Based on Cormac McCarthy's novel, No Country for Old Men is a beautifully modulated film, folding intense bursts of periodic violence into a carefully orchestrated atmosphere of mounting tension that is both eerily poetic and a bit melancholy in the manner of a vintage Graham Greene espionage thriller. For all the blood and guts, this is a remarkably restrained movie, almost completely devoid of the flamboyant tricks and absurdities commonly associated with Coens. The tone here is downright somber, icy even, to the point where the film is unlikely to change the mind of anyone who already finds the Coens somehow lacking in empathy for the human race.

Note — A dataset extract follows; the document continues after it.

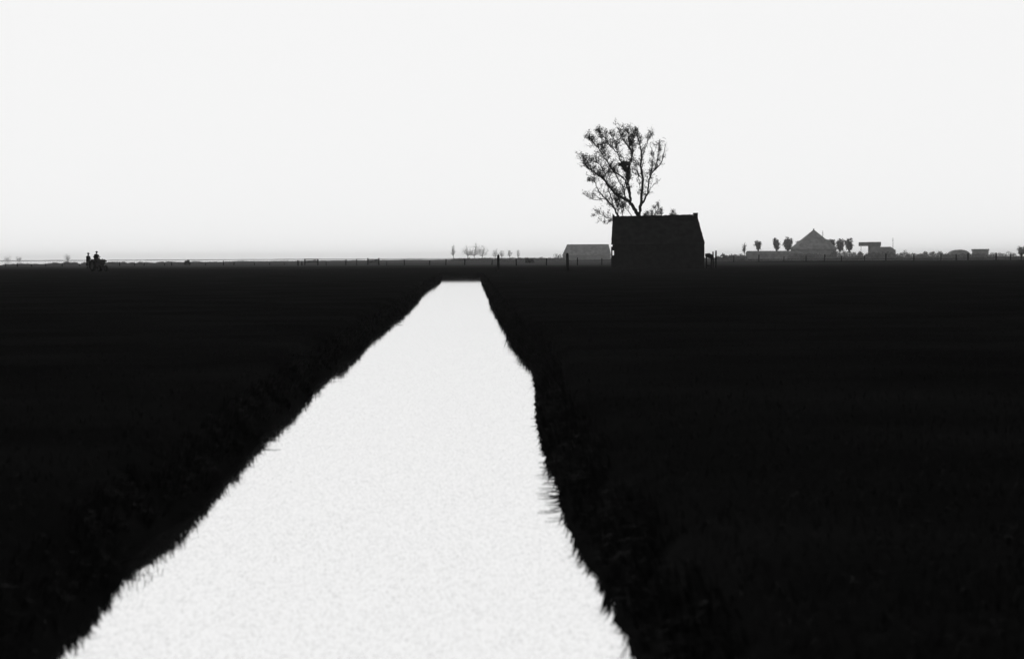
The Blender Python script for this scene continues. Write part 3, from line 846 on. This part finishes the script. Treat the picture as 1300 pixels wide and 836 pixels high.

That said, this is great stuff. In its elegantly world-weary way, No Country for Old Men is as iconic a chase film as The Night of the Hunter, as deeply mysterious as the Coens' masterpiece, Barton Fink, and not without perverse grace notes all its own. The film builds suspense beautifully before repeatedly pulling the rug out from under us; it gives us a classic monster in Bardem's Chigurh (his creepiest turn since Perdita Durango); and its use of sound is simply masterful (long sequences unfold in total silence, save for the sound of a doorknob turning or a light being flicked on). The Coen Brothers' No Country is a welcome surprise late in the movie-going season, and, like Dylan's John Wesley Harding, seems almost incapable of making a foolish move.